Of course, not everybody laughs at the same joke. Not if the audience is predominantly American.

“Stay away from religion as much as you can. Donald Trump and that, I can’t go near that because it’s so polarised in America with the Democrats and Republicans. If I insult a Bush or I insult a Clinton, I’m going to lose half the room. It’s crazy. That’s just the way they are. The passenger is God. It’s all about economics and money. You’re there to make them happy and not insult anybody.”

He loves what he does and has no notion of retiring and doing things like holidaying on cruise ships.

“I’m more relaxed now. If they speak good English, they’ll get it. We Irish talk so fast but when I step on that stage, I slow down because if you don’t understand the story, there is no laugh at the end for the punchline. I’ve never done drugs but to me it’s my high, when I get out there. It takes me an hour to come down after a show.

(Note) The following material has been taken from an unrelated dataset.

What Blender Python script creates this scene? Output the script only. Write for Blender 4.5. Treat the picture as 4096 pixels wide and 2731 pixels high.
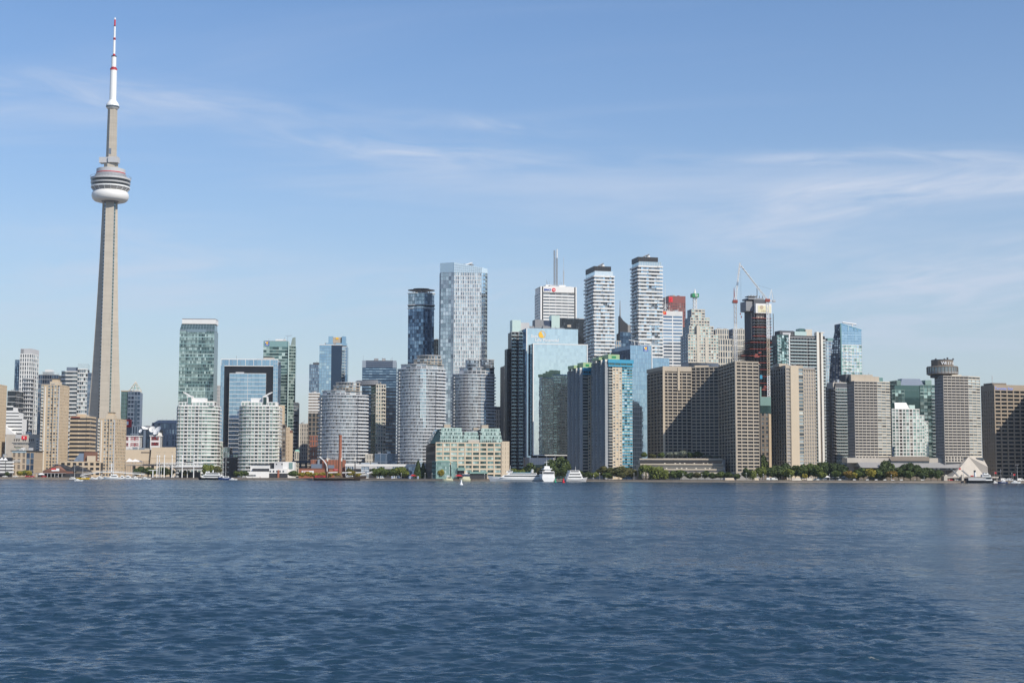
import bpy, math, random
import numpy as np
from mathutils import Vector, Matrix
random.seed(7)
for o in list(bpy.data.objects): bpy.data.objects.remove(o)
SC = bpy.context.scene
COL = SC.collection
PI = math.pi
# ------------------------------------------------------------------ camera
F, H, VH, RHO = 5900.0, 8.0, 1885.0, 0.0025      # focal length in photo pixels, deck height, horizon row, roll
TP = (VH - 1365.5) / F
P = math.atan(TP); SP, CP = math.sin(P), math.cos(P)
cam_d = bpy.data.cameras.new('camera'); cam = bpy.data.objects.new('camera', cam_d); COL.objects.link(cam)
cam_d.sensor_width = 36; cam_d.lens = F * 36 / 4096; cam_d.clip_start = 1; cam_d.clip_end = 30000
_f = Vector((0, CP, SP)); _u0 = Vector((0, -SP, CP)); _r0 = Vector((1, 0, 0))
_r = math.cos(RHO) * _r0 + math.sin(RHO) * _u0; _u = -math.sin(RHO) * _r0 + math.cos(RHO) * _u0
cam.matrix_world = Matrix(((_r.x, _u.x, -_f.x, 0), (_r.y, _u.y, -_f.y, 0), (_r.z, _u.z, -_f.z, H), (0, 0, 0, 1)))
SC.camera = cam
# ------------------------------------------------------------------ sun, sky, exposure
SUN_AZ, SUN_EL = math.radians(44), math.radians(38)     # azimuth counted from straight behind the camera towards the right
sdir = Vector((math.sin(SUN_AZ) * math.cos(SUN_EL), -math.cos(SUN_AZ) * math.cos(SUN_EL), math.sin(SUN_EL)))
sl = bpy.data.lights.new('sun', 'SUN'); sl.energy = 4.3; sl.angle = math.radians(0.55); sl.color = (1.0, 0.93, 0.82)
so = bpy.data.objects.new('sun', sl); COL.objects.link(so); so.rotation_euler = sdir.to_track_quat('Z', 'Y').to_euler(); so.location = (0, 0, 900)
SC.view_settings.view_transform = 'Standard'; SC.view_settings.look = 'None'; SC.view_settings.exposure = 0.10; SC.view_settings.gamma = 1.0
SC.view_settings.use_curve_mapping = False
SC.cycles.use_denoising = True; SC.cycles.denoiser = 'OPENIMAGEDENOISE'; SC.cycles.denoising_input_passes = 'RGB_ALBEDO_NORMAL'; SC.cycles.denoising_prefilter = 'ACCURATE'
SC.cycles.max_bounces = 6; SC.cycles.diffuse_bounces = 2; SC.cycles.glossy_bounces = 3; SC.cycles.transmission_bounces = 2; SC.cycles.volume_bounces = 0
SC.cycles.caustics_reflective = False; SC.cycles.caustics_refractive = False; SC.cycles.sample_clamp_indirect = 3; SC.cycles.sample_clamp_direct = 3
SC.render.film_transparent = False

class NT:
    """small node-graph helper"""
    def __init__(s, tree): s.t = tree; s.n = tree.nodes; s.l = tree.links
    def new(s, kind, **kw):
        n = s.n.new(kind)
        for k, v in kw.items(): setattr(n, k, v)
        return n
    def put(s, sock, v):
        if isinstance(v, bpy.types.NodeSocket): s.l.new(v, sock)
        else: sock.default_value = v
    def m(s, op, a, b=0.0, c=0.0, clamp=False):
        n = s.new('ShaderNodeMath', operation=op, use_clamp=clamp)
        s.put(n.inputs[0], a); s.put(n.inputs[1], b); s.put(n.inputs[2], c)
        return n.outputs[0]
    def mix(s, fac, a, b, blend='MIX'):
        n = s.new('ShaderNodeMix', data_type='RGBA', blend_type=blend)
        s.put(n.inputs[0], fac); s.put(n.inputs[6], a); s.put(n.inputs[7], b)
        return n.outputs[2]
    def noise(s, vec, scale, detail=3.0, rough=0.5, dist=0.0, dims='3D'):
        n = s.new('ShaderNodeTexNoise', noise_dimensions=dims)
        s.put(n.inputs['Vector'], vec); s.put(n.inputs['Scale'], scale); s.put(n.inputs['Detail'], detail); s.put(n.inputs['Roughness'], rough); s.put(n.inputs['Distortion'], dist)
        return n.outputs[0]
    def ramp(s, fac, stops, interp='LINEAR'):
        n = s.new('ShaderNodeValToRGB'); n.color_ramp.interpolation = interp
        e = n.color_ramp.elements
        while len(e) < len(stops): e.new(0.5)
        for el, (p, c) in zip(e, stops): el.position = p; el.color = (*c, 1) if len(c) == 3 else c
        s.put(n.inputs[0], fac); return n.outputs[0]
    def comb(s, x, y, z):
        n = s.new('ShaderNodeCombineXYZ'); s.put(n.inputs[0], x); s.put(n.inputs[1], y); s.put(n.inputs[2], z); return n.outputs[0]
    def smooth(s, x, a, b):
        n = s.new('ShaderNodeMapRange', interpolation_type='SMOOTHSTEP'); s.put(n.inputs[0], x); n.inputs[1].default_value = a; n.inputs[2].default_value = b
        return n.outputs[0]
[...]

“I should retire but I’d like to do another 10 or 15 years. I’m getting paid to go around the world. There is no place I haven’t been. I like Venice. I never get tired of St Mark’s Square. Norway is also lovely. I also love the South Pacific,” the engaging and, yes, funny Mullagh man revealed.

Clare Champion sports editor Seamus Hayes was a classmate of George’s at St Flannan’s. One day a minor exchange of views, also involving the late Eamon O’Loughlin from Ennistymon, culminated dramatically in George receiving a sharp jab of a compass up the arse.

“I know one of them did it,” George insisted. “I’m just not sure which of them.”
With that, he left Ennis for Mullagh before packing his always-on-call suitcase and heading to Scandinavia.